Overnight, she forgot about drugs and alcohol, but she continued to work without worrying about how much money was in her bank account. Every summer she returned to Barcelona and, at 31, on one of the trips, she fell in love with the man who would become her husband. She left everything in New York behind, she left her boyfriend and in 1992 went home to Barcelona . . . by then a different city, spruced up for that year's Summer Olympics. "That year I changed my country, I got married and I got pregnant with my daughter," recalls Nastasia.
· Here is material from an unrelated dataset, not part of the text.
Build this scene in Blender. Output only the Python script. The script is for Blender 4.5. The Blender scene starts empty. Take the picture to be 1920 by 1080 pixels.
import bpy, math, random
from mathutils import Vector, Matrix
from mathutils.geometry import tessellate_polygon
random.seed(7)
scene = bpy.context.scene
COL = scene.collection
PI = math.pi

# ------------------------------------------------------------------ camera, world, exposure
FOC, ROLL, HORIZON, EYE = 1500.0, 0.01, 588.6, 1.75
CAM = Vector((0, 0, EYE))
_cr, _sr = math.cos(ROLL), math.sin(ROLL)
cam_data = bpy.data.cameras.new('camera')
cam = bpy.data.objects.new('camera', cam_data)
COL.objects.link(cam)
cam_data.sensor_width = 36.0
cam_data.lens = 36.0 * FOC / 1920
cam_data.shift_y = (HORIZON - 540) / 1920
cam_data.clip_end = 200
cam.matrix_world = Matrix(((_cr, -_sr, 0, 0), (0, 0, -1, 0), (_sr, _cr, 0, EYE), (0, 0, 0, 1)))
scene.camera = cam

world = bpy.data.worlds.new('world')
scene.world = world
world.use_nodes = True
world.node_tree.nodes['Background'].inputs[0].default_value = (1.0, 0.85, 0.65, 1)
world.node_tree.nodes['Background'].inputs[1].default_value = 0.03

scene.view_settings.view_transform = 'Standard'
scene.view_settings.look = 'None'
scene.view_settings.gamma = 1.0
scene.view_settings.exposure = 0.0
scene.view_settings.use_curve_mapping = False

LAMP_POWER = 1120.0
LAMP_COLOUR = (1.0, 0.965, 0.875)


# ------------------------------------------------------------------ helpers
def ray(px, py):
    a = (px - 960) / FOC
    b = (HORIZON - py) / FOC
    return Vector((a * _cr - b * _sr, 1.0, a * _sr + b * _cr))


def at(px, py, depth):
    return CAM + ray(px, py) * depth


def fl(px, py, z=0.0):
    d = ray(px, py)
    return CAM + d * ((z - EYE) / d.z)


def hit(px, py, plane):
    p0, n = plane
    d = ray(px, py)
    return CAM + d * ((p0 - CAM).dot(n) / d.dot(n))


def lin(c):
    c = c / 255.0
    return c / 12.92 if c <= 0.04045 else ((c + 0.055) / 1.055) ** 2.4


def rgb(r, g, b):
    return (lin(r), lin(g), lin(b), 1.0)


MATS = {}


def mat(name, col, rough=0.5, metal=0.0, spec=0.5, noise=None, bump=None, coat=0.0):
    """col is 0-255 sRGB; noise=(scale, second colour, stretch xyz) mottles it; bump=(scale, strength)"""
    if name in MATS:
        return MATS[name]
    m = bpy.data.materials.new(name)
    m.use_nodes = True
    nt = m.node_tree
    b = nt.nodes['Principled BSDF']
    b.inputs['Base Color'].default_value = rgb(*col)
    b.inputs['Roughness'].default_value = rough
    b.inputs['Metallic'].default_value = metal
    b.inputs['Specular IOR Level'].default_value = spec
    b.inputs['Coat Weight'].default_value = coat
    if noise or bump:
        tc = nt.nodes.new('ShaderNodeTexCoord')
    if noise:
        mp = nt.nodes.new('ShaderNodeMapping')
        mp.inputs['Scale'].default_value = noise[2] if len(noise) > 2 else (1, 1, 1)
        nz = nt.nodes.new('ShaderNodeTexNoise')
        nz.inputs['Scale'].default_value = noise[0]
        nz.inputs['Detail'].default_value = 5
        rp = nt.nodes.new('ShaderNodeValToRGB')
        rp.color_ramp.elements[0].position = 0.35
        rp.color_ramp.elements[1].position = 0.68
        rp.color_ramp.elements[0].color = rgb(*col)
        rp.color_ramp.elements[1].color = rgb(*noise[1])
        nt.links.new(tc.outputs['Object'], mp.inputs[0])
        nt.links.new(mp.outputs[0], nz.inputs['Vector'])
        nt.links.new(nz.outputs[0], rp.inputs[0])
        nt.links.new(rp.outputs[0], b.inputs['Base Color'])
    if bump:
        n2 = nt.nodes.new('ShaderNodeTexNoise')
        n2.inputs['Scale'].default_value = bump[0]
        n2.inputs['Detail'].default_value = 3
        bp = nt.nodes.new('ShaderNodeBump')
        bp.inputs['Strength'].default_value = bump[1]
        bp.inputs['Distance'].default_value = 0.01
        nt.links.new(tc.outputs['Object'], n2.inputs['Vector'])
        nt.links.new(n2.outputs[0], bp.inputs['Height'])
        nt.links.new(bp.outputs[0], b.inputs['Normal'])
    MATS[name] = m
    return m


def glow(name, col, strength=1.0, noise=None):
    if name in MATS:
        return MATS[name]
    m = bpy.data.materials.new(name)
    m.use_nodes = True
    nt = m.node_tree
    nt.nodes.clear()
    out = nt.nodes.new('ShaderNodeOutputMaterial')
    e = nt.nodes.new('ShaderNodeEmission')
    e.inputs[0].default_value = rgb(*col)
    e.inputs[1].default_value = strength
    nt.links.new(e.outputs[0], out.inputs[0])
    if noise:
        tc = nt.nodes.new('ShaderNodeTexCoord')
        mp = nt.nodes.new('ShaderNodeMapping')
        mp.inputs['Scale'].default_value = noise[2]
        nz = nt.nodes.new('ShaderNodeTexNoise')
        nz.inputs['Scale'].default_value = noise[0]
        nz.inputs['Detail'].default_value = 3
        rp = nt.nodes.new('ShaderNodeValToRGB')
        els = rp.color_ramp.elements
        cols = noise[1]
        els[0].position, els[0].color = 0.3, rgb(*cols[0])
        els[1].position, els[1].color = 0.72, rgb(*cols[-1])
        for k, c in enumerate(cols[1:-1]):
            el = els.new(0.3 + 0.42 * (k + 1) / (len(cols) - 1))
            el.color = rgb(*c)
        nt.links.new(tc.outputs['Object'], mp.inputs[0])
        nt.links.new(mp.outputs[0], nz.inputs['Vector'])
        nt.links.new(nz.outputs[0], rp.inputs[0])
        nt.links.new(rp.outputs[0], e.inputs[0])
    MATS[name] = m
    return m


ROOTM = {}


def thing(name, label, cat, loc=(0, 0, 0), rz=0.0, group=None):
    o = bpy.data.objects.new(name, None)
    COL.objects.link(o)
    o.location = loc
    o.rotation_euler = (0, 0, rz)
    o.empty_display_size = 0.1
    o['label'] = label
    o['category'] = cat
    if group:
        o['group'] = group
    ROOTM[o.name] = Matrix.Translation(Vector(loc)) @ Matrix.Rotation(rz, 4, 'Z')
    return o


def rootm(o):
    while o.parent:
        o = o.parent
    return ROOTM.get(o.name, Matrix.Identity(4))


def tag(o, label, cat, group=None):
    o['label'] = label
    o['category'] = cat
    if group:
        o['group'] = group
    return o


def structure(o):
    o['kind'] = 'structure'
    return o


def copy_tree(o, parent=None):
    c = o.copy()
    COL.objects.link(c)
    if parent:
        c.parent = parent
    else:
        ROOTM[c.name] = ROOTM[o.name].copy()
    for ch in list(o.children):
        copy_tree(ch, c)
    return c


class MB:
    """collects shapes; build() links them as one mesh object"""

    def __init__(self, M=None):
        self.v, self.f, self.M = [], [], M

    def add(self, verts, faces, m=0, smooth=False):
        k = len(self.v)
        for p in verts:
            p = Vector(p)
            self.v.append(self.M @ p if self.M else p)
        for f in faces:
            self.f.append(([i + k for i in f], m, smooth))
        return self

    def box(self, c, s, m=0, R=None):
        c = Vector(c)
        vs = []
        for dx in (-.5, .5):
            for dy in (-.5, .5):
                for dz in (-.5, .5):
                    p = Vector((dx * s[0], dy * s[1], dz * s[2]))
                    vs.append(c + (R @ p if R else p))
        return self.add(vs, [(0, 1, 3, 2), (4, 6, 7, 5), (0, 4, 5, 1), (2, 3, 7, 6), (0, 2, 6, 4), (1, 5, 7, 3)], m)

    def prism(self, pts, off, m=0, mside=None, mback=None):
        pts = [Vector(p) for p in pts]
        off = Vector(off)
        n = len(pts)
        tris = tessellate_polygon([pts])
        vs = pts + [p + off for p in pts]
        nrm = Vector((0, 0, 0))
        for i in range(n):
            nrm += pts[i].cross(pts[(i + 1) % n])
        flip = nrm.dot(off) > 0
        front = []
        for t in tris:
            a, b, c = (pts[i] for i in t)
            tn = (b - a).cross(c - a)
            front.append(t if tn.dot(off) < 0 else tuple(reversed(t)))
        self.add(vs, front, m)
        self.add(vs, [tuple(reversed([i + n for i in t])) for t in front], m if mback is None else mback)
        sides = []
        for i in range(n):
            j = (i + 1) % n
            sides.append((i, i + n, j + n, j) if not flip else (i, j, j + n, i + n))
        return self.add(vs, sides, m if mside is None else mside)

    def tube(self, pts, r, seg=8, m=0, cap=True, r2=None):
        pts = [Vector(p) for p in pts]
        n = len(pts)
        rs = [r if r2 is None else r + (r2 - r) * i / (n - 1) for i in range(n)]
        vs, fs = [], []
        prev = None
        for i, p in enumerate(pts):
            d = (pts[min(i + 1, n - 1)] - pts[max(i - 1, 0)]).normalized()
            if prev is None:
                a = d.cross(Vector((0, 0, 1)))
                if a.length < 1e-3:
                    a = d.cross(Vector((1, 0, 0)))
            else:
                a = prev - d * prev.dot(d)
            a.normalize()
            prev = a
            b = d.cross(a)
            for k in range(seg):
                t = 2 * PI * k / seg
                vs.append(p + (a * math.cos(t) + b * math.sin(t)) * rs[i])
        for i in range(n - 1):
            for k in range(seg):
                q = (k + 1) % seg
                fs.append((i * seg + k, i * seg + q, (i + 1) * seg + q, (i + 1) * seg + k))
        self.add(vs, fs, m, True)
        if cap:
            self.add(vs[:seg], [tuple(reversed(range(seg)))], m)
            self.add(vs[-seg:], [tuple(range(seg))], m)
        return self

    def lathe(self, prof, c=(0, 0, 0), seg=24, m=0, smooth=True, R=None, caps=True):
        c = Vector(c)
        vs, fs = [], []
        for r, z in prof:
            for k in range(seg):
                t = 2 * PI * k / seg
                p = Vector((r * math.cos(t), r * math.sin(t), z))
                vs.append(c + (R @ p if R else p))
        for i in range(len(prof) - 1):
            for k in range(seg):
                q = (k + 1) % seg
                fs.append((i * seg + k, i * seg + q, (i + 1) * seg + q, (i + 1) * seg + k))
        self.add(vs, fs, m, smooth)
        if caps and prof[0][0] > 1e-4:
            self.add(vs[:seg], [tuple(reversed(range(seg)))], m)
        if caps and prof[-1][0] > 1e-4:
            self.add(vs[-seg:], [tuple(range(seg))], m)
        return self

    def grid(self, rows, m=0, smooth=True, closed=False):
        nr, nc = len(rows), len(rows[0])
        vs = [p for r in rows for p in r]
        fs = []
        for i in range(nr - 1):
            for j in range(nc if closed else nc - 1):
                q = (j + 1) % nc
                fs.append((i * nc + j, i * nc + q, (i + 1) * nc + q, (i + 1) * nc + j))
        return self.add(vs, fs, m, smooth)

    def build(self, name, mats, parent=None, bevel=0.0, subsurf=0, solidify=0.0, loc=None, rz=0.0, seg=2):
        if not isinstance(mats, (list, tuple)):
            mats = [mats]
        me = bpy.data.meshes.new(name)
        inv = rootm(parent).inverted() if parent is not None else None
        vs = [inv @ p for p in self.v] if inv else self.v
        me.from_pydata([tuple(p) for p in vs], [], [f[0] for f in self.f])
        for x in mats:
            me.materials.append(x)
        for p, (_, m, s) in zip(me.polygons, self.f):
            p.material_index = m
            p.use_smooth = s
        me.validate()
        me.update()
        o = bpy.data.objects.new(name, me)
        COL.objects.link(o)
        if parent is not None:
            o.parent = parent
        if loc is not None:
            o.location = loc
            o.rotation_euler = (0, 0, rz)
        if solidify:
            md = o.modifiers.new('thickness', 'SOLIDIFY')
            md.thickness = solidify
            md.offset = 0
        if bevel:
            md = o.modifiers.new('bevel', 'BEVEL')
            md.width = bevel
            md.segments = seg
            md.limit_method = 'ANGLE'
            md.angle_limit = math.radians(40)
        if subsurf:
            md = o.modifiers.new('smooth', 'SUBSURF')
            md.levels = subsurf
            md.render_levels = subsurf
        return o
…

She was married for seven years and invested all her fortune, "blindly," in her husband's failed projects. She had two children. "From the year 2000, I started working on a temporary basis, I took care of people, children . . . but what I earned was never enough. A French bank contacted me and informed me that I had an account that I did not even remember. I lived there for awhile, then I took care of my father . . . but I have never recovered. They have evicted me three times. The last time was three months ago," she recalls.
She claims to have a good relationship with her children, but she does not want to cause more discomfort for them. "They have their problems and a mother can not be a burden to their children." Her friends have started a campaign on the GoFundMe portal to help the former model to get money and, for the first time in a long time, she is excited: "I only ask for a future with tranquility and in which I can live and not survive, as I have until now." Many things have happened, but today, Nastasia, dressed in gray and black and extremely thin, still knows how to pose.
*
Nastasia, of course, is a dear friend of mine, and I hope her climb of out the worst depth imaginable - being without a place to rest your head - continues.  The fact that she is excited about the future indicates that all is not lost for her. Don't give up, Nastasia.